When it comes to change, there will probably calls to do something major to shake up the core of the roster.
Every offseason this usually seems to focus on Evgeni Malkin. Since signing his long-term contract extension, defenseman Kris Letang has also been the focal point of trade speculation. But this is the type of thing the Penguins can't do. They can't do something silly like trade Malkin, or Crosby, or Letang, or Maatta. Those guys are rare.
James Neal, on the other hand, might be a moveable asset if they want to make a bold move and 'shake things up,' trying to bring in more young talent. As a 40-goal scorer he's obviously the type of player that does not grow on trees, but his game has at times disappeared when he's not centered by Malkin.

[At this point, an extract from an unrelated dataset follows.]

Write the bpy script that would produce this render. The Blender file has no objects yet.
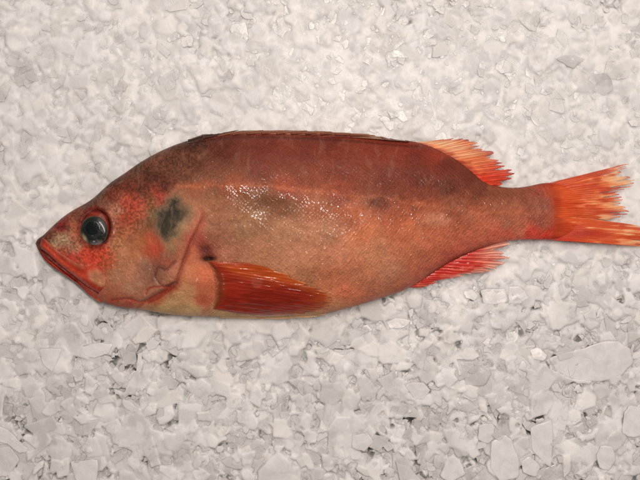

On a team that at times loses its way in the discipline department, Neal is usually driving the bus in that regard. If you're a player that
needs a franchise center to be useful and spends way too much time sitting in the penalty box because you can't control your stick or resist the urge to take a run at our opponent, that's a problem.
This isn't the NBA where one or two superstars punches you an automatic ticket
The focus needs to be on giving Malkin and Crosby the type of supporting cast that can step up whenever they're having an off night or stuck in a slump, which happens to even the best of players. All season, when neither Crosby or Malkin was on the ice, the Penguins played like one of the worst teams in the league because of their lack of depth.
And while the superstars will always take the brunt of the blame in the postseason (especially when, in Crosby's case, the offensive numbers just were not there), this isn't the NBA where one or two superstars punches you an automatic ticket to the Conference Finals or Final. When there's only four or five goals in the average NHL game, the goals aren't always going to be there for them, and when things dry up, you need somebody else that can make up for it.
That's how the Blackhawks were able to survive Jonathan Toews going through two different nine-game goal droughts in last year's playoffs and still go on to win the Stanley Cup. The supporting cast was there.
As we saw with the Penguins, both in the regular season and the playoffs, when Crosby or Malkin aren't doing it ... nobody is going to do it.
They don't need to focus on getting tougher, or grittier, or more physical.
They need to focus on catching up with teams like Chicago, loading up with more talent and skill, and developing the supporting cast that their stars no longer have.